The flow of energy is upward. There is no downward flux of IR from CO2/CH4.

That this is true was shown in Miskolczi 2010 looking at 60 years of NOAA data (Figure 3).

https://friendsofscience.org/assets/documents/E&E_21_4_2010_08-miskolczi.pdf

So, how do scientists come up with the 3.7 W/m2 of downward flux using MODTRAN or any other radiation model? They don’t remove the effects of the changing density. The value is the result of density changes and has nothing to do with energy flux. Once the density effects are removed the flux becomes 0.0 W/m2.

I realize this is difficult to accept. Two months ago I probably would have felt that way. However, open your mind. It takes a little effort to understand REE, but once you do, the results are mind-boggling.

David Blenkinsop
Reply to  Richard M
March 28, 2022 6:25 pm

Why should it be thought impossible for some amount of IR power to radiate downward? Energy only ever goes upward, it doesn’t like gravity? Does it matter if it’s day or night, winter or summer, IR only ever goes upward?

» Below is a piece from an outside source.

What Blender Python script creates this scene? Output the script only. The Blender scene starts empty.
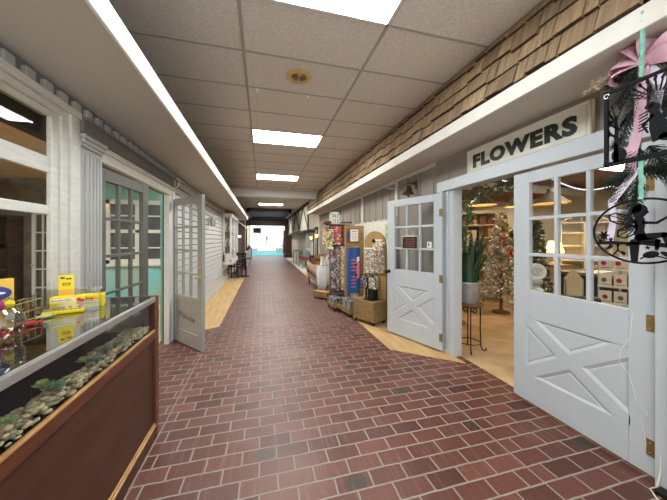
import bpy, bmesh, math, random
from mathutils import Matrix, Vector
random.seed(7)
S = bpy.context.scene
COL = S.collection
R = math.radians
PI = math.pi

# ------------------------------------------------------------------ materials
def nt_new(name):
    m = bpy.data.materials.new(name); m.use_nodes = True
    nt = m.node_tree; nt.nodes.clear()
    out = nt.nodes.new('ShaderNodeOutputMaterial')
    return m, nt, out

def srgb(r, g, b):
    f = lambda c: (c / 255 / 12.92) if c / 255 <= 0.04045 else ((c / 255 + 0.055) / 1.055) ** 2.4
    return (f(r), f(g), f(b), 1)

def mat(name, rgb, rough=0.55, metal=0.0, nscale=6.0, namt=0.12, bump=0.0, bscale=40.0, stretch=(1, 1, 1), rgb2=None, spec=0.5, island=0.0):
    m, nt, out = nt_new(name)
    N, Lk = nt.nodes, nt.links
    bs = N.new('ShaderNodeBsdfPrincipled'); Lk.new(bs.outputs[0], out.inputs[0])
    bs.inputs['Roughness'].default_value = rough; bs.inputs['Metallic'].default_value = metal
    bs.inputs['Specular IOR Level'].default_value = spec
    tc = N.new('ShaderNodeTexCoord'); mp = N.new('ShaderNodeMapping'); mp.inputs['Scale'].default_value = stretch
    Lk.new(tc.outputs['Object'], mp.inputs[0])
    nz = N.new('ShaderNodeTexNoise'); nz.inputs['Scale'].default_value = nscale; nz.inputs['Detail'].default_value = 5
    Lk.new(mp.outputs[0], nz.inputs[0])
    c1 = srgb(*rgb)
    c2 = srgb(*rgb2) if rgb2 else tuple(c * (1 - namt * 2) for c in c1[:3]) + (1,)
    cr = N.new('ShaderNodeValToRGB'); Lk.new(nz.outputs[0], cr.inputs[0])
    cr.color_ramp.elements[0].position = 0.3; cr.color_ramp.elements[1].position = 0.7
    cr.color_ramp.elements[0].color = c2; cr.color_ramp.elements[1].color = c1
    col = cr.outputs[0]
    if island:
        g = N.new('ShaderNodeNewGeometry'); mr = N.new('ShaderNodeMapRange')
        mr.inputs['To Min'].default_value = 1 - island; mr.inputs['To Max'].default_value = 1 + island * 0.6
        Lk.new(g.outputs['Random Per Island'], mr.inputs[0])
        mx = N.new('ShaderNodeMix'); mx.data_type = 'RGBA'; mx.blend_type = 'MULTIPLY'; mx.inputs[0].default_value = 1
        Lk.new(col, mx.inputs[6]); Lk.new(mr.outputs[0], mx.inputs[7]); col = mx.outputs[2]
    Lk.new(col, bs.inputs['Base Color'])
    if bump:
        n2 = N.new('ShaderNodeTexNoise'); n2.inputs['Scale'].default_value = bscale; n2.inputs['Detail'].default_value = 3
        Lk.new(mp.outputs[0], n2.inputs[0])
        b = N.new('ShaderNodeBump'); b.inputs['Strength'].default_value = bump; b.inputs['Distance'].default_value = 0.01
        Lk.new(n2.outputs[0], b.inputs['Height']); Lk.new(b.outputs[0], bs.inputs['Normal'])
    return m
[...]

As for temperature lapse rate, I have no doubt that it averages out as something that persists despite radiative details, much of the time anyway. This happens because of convective mixing or other mixing of the atmosphere, up and down through the Earth’s gravity field. However, where I get skeptical of some of the standard ideas is when some huge importance is assigned to CO2, etc. for maintaining this! For instance, would Hadley cell mixing ever just quit or stop for lack of enough CO2 — that in itself doesn’t seem likely, does it?

griff
March 29, 2022 3:49 am

“The UK government is aiming to triple the number of solar panels, more than quadruple offshore wind power and double onshore wind and nuclear energy by 2030, in a move that could lower bills for consumers and reduce the UK’s reliance on foreign energy suppliers such as Russia.

Kwasi Kwarteng, the business minister, has put forward the targets as part of the Department for Business, Energy and Industrial Strategy’s plans for inclusion in the upcoming energy security white paper.

BEIS’s targets include increasing solar power from its current capacity of 14GW to 50GW, offshore wind from 11GW to 50GW, onshore wind from 15GW to 30GW, and nuclear power from 7GW to 16GW, according to the Financial Times.”